Get Out di Peele inserisce l’osservatore in una dimensione solo apparentemente inquietante: in realtà i contenuti allegorici sono apparecchiati senza ambiguità, e i simboli sono di facile ubicazione. E manca, cosa davvero grave, un disegno formale, che è sempre alla base degli horror classici e più belli. Se pensiamo proprio a Romero, citato dallo stesso autore, non possiamo scindere La notte dei morti viventi dalla sua cupa, espressionista, artistica e accurata forma stilistica. Un autore come Romero, cresciuto all’ombra di Powell & Pressburger (tra le sue più grandi ispirazioni) non poteva ignorare la forza semantica che si sprigiona dal significante: il cinema è immagine, la metafora è figlia della capacità rivoluzionaria e destabilizzante della forma e della composizione cinematografica. La notte dei morti viventi è un gioiello perfettamente compiuto, in cui la precisa connotazione dell’immagine e lo studio della sua organizzazione in racconto creano il contenuto perturbante. A Get Out invece lo studio formale manca completamente: è un assemblaggio di parti prive di un centro, di una forza motrice, di una profonda pulsione estetica.

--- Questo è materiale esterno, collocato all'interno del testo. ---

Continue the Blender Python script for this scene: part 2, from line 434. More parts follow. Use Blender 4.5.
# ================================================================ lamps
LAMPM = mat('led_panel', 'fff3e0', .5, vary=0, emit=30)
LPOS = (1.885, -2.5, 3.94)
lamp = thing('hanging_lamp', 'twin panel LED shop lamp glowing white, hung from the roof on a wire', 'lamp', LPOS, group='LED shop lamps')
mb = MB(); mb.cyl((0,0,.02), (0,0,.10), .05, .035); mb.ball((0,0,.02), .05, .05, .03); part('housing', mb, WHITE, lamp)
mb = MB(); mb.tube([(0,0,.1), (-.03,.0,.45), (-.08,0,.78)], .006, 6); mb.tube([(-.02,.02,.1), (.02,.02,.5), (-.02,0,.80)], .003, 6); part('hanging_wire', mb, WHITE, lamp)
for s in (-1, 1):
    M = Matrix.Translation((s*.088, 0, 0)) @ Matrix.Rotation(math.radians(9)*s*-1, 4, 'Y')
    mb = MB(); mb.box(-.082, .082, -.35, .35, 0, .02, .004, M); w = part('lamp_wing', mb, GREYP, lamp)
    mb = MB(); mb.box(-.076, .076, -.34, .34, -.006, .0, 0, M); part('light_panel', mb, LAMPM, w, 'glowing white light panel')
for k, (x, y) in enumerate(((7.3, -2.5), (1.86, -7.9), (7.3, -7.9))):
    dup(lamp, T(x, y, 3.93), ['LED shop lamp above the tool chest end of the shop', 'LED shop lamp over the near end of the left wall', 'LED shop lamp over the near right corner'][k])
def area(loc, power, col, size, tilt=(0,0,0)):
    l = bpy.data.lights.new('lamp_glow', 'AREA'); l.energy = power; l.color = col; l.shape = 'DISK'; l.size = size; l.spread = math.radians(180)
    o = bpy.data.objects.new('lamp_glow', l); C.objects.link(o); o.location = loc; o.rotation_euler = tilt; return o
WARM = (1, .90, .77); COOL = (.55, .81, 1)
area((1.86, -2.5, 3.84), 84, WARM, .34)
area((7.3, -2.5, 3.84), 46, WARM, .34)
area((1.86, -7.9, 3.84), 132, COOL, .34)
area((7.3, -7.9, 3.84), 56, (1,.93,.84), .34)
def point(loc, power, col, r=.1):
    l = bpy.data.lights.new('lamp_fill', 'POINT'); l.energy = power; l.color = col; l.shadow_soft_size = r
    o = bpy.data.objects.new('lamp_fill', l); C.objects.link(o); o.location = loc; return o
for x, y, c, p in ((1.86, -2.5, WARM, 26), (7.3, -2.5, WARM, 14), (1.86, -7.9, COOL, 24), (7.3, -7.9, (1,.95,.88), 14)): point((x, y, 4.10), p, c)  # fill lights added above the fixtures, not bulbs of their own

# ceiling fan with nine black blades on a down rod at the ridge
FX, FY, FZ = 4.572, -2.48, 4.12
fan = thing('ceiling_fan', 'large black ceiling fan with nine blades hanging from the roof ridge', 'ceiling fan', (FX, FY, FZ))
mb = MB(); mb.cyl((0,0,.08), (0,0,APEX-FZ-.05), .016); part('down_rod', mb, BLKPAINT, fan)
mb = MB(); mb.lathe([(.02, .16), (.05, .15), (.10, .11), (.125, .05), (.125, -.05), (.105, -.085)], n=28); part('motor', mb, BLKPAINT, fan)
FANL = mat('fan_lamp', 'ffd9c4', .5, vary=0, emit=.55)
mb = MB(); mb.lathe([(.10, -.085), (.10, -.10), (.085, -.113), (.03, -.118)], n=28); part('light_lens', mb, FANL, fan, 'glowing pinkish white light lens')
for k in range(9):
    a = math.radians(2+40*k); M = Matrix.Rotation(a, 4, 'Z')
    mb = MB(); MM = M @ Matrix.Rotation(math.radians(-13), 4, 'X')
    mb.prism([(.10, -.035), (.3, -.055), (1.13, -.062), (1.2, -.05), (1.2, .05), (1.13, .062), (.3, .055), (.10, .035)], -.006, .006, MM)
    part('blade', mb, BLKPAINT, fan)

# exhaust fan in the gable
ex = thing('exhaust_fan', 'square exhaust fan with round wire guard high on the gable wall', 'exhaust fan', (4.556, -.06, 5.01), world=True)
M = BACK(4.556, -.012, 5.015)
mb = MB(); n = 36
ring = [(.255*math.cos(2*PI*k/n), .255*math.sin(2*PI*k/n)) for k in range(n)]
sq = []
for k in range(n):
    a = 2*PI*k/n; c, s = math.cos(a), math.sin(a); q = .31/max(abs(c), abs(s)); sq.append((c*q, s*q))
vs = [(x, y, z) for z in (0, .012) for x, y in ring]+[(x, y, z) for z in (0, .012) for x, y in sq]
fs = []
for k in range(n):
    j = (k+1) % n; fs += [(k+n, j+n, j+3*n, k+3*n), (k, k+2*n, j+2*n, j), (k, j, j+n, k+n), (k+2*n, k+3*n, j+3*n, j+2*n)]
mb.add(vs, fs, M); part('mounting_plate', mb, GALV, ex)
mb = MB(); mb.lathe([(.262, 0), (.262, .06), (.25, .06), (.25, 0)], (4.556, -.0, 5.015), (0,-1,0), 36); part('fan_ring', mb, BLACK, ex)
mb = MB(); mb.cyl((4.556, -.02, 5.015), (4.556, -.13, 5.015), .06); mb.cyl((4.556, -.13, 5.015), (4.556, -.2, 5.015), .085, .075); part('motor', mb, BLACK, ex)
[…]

Get Out, con la sua simbologia pesante, la recitazione teatrale, l’incapacità di gestire il tempo e di strutturare le immagini in un continuum stilistico, è completamente, banalmente proteso alla resa efficace della sua figura retorica prediletta: la similitudine. Il cervo/vittima, il nucleo dei bianchi/oppressori, lo spazio profondo/smarrimento, il body invasion/espropriazione dell’identità; tutto in Get Out è molto elementare, privo di oscurità. E’ uno degli horror sicuramente più chiari, espliciti, incapaci di una sola sfumatura, d’uno spazio incerto in cui lasciare lo spettatore; quindi, è un non-horror. Il genere viene usato come variante della stand up comedy in cui si è formato Peele. L’horror come strumento, mezzo d’espressione di un concetto e messaggio sociale – con numerose scivolate nella battuta, nel numero comico – e non come fine. Get out è un film educativo, ed è questa la cosa più spaventosa, orrorifica di tutte.